Recognize your staff's diversity of skills to create a satisfying and exceptional work environment for you and your team members.
Editor's note: This article is an excerpt from HCPro's book, Managing the Intergenerational Nursing Team.
The manager’s job has gotten more complicated over the past few decades. Managing three generations—Baby Boomers, Generation X, and Millennials—with different and often competing values and goals puts the manager at a real disadvantage.
No matter what your age, it is a sure bet that you will never have been a member of at least two of the generations you will now be managing, leading, and guiding. How do you gain insight to be a better manager of people whose background and upbringing are so different from yours?
Strategies for a Harmonious Workplace
You have two choices as a manager of a multigenerational staff: You can see them either as a problem you have to solve or as an opportunity you get to cultivate. If you expect to have problems and difficulties with your blended staff, you will not be disappointed. People generally seem to sense low expectations. However, if you see the diversity of your staff as an opportunity, you can create a satisfying and exceptional work environment for your team members and for yourself as well.
One way to focus on the opportunities involved in managing an intergenerational staff is to look at their strengths instead of their weaknesses. Instead of complaining about the Millennial’s need for constant praise and affirmation, focus on their amazing technology proficiency. When you look at the Gen Xer, do not see a job-hopper but see the entrepreneur who can bring a new point of view to your challenges.
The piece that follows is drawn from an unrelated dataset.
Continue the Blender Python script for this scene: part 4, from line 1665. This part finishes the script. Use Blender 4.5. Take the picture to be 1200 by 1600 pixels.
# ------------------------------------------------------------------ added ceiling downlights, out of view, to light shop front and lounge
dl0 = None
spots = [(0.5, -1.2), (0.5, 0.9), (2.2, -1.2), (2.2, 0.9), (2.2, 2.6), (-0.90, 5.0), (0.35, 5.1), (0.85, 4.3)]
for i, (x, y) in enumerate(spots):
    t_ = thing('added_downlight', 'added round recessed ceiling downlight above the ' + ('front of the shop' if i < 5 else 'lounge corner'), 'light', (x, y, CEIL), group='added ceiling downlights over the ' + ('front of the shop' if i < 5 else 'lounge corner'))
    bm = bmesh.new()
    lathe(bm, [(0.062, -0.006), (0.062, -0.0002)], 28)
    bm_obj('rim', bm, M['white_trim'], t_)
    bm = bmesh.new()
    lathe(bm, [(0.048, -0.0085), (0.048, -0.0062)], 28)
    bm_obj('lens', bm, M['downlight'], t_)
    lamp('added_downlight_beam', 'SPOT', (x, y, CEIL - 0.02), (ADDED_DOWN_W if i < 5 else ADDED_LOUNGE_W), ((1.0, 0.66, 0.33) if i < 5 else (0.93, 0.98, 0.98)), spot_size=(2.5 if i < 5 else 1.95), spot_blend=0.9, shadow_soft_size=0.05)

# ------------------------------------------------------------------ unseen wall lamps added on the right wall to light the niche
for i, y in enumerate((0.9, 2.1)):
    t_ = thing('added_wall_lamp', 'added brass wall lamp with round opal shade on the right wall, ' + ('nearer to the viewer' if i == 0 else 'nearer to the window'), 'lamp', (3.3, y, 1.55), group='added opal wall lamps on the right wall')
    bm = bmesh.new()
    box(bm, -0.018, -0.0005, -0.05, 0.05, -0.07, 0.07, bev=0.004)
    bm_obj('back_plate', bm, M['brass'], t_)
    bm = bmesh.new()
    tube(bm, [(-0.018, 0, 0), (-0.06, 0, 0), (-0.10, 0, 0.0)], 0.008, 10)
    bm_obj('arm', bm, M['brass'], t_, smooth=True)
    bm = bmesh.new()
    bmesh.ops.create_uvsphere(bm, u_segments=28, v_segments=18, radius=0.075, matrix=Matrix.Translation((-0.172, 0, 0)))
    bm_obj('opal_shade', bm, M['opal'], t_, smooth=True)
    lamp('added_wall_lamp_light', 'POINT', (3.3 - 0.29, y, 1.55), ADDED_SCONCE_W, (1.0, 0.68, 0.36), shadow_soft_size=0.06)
Your Boomers’ eagerness for retirement is certainly offset by the stability and loyalty they have shown over the years.
Changing your expectations of each generation to focus on their strengths may be easier than you think and will help make your management effort a more positive and rewarding experience.
A Strengths Model for the Workplace
“Strengths” is the longest word in the English language containing only one vowel. That fact alone makes it special. Strength is defined as great physical power or capability to withstand opposing forces. It brings to mind impregnability, durability, and power.
We traditionally focus on employee deficits and what we need to do to help them overcome and improve as managers. However, refocusing on the employees’ strengths might change the whole dynamic on your nursing unit to something much more positive.
The Strengths Management Model moves through a process where employee strengths are the centerpiece of the employment contract. The idea of focusing on strengths instead of deficits holds promise as an approach to getting the most from your generationally diverse staff. It takes the focus off how each generation is different and places it on the strengths that each generation brings to the workplace.
The model calls for three distinct actions:
- Strengths engagement: Early engagement of new staff through relationships based on strengths acknowledgment
- Strengths assessment: Assess individual strengths and identify generational strengths
- Strengths affirmation: Focus reviews and counselling on strengths improvement
Strengths engagement: Be vocal and visible about your approach to using strengths as a basis for your unit activities. Talk to your applicants about how much you value what they can and will bring to the table, and reassure them that you will help them reinforce and improve their strengths. Ask them to tell you what strengths they bring, and share ways that you can help them expand on those strengths. Begin your relationship on this positive win-win trajectory.
Strengths assessment: Have each member of your staff take one of the strengths identification assessment surveys that are available online. Most are free. They generally give the person a list of their top strengths based on their responses to a survey.
Strengths affirmation: Use the top strengths of each person during the employee evaluation process. Start with strengths, ask how the employee thinks that strength is developing, and also ask about their needs and concerns. After you focus on the strengths, you can then move into areas of opportunity or improvement.
An Action Plan for Using the Strengths Model
Many times, employees, especially the new and inexperienced ones, see only their weaknesses when they come into the healthcare setting. They want to excel and develop confidence, but they need help. Your ability to see their potential by pointing out their strengths is a tremendous boost to their initial efforts to develop competence and comfort as a productive member of the team. Your confidence in them helps them build confidence in themselves.
The following is an action plan you can use:
- When first meeting employees, talk about the strengths model and how your unit is set up to help them gain proficiency and skills to build strengths. Focus feedback on the strengths they bring.
- Use identified strengths. Ask the employees to tell you their top five strengths in an early encounter. Then ask them to do an online strengths assessments to compare their self-identified strengths with the ones identified by the survey. Do the survey yourself, and share your strengths with them. Ask how you can help them improve their current strengths and gain new ones. Make their goals related to their strengths, and use them in their next evaluation to discuss progress.
- Find frequent opportunities to affirm strengths and offer positive feedback and praise. All employees crave personal attention and positive feedback. Show your pride in your staff and the strengths they bring to the workplace. Make the multigenerational makeup of your unit one of your strengths.
- Identify your own strengths and work to capitalize on them. Volunteer for opportunities that allow you to demonstrate your strengths. Identify areas that you want to strengthen, and take action to improve.
KEY TAKEAWAYS
When managing an intergenerational staff, look at their strengths instead of their weaknesses.
When speaking to applicants, discuss how much you value what they can bring to the table.
Pointing out your staff' strengths helps them build confidence in themselves.